§ **EXERCISE**:
Return exactly the lines that run from the beginning through the line containing "o.location = (lx, ly, TZ", both included, and no others.

━━━━━━━━━━━━━━━━━━━━━━━━━━━━━━

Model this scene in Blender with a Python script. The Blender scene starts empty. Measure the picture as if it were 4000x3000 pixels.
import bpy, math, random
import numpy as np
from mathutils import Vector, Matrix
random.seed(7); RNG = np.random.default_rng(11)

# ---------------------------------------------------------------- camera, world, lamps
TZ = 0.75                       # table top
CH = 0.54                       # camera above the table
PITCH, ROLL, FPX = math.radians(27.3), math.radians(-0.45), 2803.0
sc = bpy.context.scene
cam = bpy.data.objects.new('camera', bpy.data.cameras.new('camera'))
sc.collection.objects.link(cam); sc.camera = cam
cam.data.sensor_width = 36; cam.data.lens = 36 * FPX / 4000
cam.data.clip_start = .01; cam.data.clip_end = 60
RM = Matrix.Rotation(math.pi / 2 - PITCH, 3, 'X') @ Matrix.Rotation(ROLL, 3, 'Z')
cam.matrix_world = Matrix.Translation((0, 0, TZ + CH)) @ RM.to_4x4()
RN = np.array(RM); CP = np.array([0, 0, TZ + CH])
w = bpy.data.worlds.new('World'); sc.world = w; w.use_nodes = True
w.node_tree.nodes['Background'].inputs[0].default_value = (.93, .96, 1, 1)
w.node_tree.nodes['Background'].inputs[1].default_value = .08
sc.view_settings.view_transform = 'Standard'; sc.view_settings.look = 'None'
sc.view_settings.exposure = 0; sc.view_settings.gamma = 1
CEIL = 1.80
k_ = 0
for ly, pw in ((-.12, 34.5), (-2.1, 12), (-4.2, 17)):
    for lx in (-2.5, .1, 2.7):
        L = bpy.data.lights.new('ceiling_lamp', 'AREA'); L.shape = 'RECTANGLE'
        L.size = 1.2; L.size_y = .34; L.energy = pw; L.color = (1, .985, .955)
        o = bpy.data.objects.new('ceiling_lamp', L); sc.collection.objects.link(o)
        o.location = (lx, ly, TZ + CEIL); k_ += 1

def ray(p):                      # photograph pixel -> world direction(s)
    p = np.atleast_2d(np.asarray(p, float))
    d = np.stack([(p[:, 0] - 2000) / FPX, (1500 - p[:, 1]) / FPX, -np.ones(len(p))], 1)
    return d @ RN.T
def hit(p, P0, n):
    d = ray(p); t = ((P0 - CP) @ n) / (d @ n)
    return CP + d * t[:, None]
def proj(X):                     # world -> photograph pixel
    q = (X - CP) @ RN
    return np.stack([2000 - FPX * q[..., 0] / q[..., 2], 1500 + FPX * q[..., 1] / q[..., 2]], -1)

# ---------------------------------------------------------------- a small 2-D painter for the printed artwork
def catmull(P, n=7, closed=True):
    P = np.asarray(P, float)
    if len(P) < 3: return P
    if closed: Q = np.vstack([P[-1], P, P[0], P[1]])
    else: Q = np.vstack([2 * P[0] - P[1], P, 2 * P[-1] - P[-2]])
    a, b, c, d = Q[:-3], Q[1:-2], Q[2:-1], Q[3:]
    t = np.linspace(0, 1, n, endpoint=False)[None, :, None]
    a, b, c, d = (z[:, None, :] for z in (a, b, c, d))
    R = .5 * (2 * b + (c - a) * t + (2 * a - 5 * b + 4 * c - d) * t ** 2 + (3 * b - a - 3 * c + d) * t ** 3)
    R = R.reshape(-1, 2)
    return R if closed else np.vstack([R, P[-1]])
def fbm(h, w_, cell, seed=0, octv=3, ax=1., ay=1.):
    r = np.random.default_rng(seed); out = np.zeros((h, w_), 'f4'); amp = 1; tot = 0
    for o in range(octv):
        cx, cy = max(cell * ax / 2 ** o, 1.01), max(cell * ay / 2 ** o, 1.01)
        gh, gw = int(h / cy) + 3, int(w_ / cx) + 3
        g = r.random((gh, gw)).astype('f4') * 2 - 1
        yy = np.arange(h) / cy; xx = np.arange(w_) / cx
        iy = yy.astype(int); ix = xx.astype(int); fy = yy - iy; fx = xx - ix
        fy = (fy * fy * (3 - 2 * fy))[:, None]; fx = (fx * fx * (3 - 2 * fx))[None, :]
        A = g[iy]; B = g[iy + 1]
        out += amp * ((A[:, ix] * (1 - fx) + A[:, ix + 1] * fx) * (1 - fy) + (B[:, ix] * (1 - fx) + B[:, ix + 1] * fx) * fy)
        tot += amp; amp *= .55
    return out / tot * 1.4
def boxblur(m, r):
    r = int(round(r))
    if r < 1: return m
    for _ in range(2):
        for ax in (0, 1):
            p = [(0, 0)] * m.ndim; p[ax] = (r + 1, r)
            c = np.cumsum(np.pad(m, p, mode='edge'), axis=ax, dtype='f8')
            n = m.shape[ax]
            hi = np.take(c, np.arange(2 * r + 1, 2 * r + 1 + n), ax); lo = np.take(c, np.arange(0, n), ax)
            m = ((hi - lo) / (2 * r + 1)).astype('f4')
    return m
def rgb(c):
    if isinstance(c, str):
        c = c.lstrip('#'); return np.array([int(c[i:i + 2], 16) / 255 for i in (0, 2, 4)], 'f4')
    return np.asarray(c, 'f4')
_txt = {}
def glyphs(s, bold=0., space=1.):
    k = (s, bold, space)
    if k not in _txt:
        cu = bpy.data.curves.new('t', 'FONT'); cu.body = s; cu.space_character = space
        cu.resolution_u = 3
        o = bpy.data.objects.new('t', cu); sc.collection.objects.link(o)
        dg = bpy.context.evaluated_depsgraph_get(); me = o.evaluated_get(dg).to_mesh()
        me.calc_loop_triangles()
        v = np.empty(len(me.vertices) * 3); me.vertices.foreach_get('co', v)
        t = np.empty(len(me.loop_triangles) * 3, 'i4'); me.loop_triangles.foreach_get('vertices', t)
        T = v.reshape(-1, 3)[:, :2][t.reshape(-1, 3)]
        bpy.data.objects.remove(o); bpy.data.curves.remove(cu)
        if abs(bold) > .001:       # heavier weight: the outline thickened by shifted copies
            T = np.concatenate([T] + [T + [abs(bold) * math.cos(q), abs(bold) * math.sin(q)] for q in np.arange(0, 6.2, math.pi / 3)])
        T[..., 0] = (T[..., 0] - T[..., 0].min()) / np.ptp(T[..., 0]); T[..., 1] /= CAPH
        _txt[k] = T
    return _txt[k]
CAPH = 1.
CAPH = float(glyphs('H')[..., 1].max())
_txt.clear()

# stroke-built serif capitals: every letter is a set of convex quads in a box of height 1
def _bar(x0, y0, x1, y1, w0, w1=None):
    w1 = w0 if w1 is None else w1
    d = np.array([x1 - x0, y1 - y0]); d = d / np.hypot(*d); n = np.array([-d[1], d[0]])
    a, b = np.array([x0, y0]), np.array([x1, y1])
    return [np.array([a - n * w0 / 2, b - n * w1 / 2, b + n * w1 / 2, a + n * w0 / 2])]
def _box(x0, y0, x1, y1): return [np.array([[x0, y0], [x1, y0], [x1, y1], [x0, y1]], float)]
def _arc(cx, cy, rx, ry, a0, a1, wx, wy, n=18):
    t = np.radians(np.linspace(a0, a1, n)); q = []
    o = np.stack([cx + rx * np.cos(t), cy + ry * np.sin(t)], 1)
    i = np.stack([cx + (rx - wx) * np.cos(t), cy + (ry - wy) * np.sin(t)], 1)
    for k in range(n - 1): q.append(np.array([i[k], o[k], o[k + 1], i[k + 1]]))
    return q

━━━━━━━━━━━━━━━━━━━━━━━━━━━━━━

§ **RESULT FOR THIS TASK**:
Model this scene in Blender with a Python script. The Blender scene starts empty. Measure the picture as if it were 4000x3000 pixels.
import bpy, math, random
import numpy as np
from mathutils import Vector, Matrix
random.seed(7); RNG = np.random.default_rng(11)

# ---------------------------------------------------------------- camera, world, lamps
TZ = 0.75                       # table top
CH = 0.54                       # camera above the table
PITCH, ROLL, FPX = math.radians(27.3), math.radians(-0.45), 2803.0
sc = bpy.context.scene
cam = bpy.data.objects.new('camera', bpy.data.cameras.new('camera'))
sc.collection.objects.link(cam); sc.camera = cam
cam.data.sensor_width = 36; cam.data.lens = 36 * FPX / 4000
cam.data.clip_start = .01; cam.data.clip_end = 60
RM = Matrix.Rotation(math.pi / 2 - PITCH, 3, 'X') @ Matrix.Rotation(ROLL, 3, 'Z')
cam.matrix_world = Matrix.Translation((0, 0, TZ + CH)) @ RM.to_4x4()
RN = np.array(RM); CP = np.array([0, 0, TZ + CH])
w = bpy.data.worlds.new('World'); sc.world = w; w.use_nodes = True
w.node_tree.nodes['Background'].inputs[0].default_value = (.93, .96, 1, 1)
w.node_tree.nodes['Background'].inputs[1].default_value = .08
sc.view_settings.view_transform = 'Standard'; sc.view_settings.look = 'None'
sc.view_settings.exposure = 0; sc.view_settings.gamma = 1
CEIL = 1.80
k_ = 0
for ly, pw in ((-.12, 34.5), (-2.1, 12), (-4.2, 17)):
    for lx in (-2.5, .1, 2.7):
        L = bpy.data.lights.new('ceiling_lamp', 'AREA'); L.shape = 'RECTANGLE'
        L.size = 1.2; L.size_y = .34; L.energy = pw; L.color = (1, .985, .955)
        o = bpy.data.objects.new('ceiling_lamp', L); sc.collection.objects.link(o)
        o.location = (lx, ly, TZ + CEIL); k_ += 1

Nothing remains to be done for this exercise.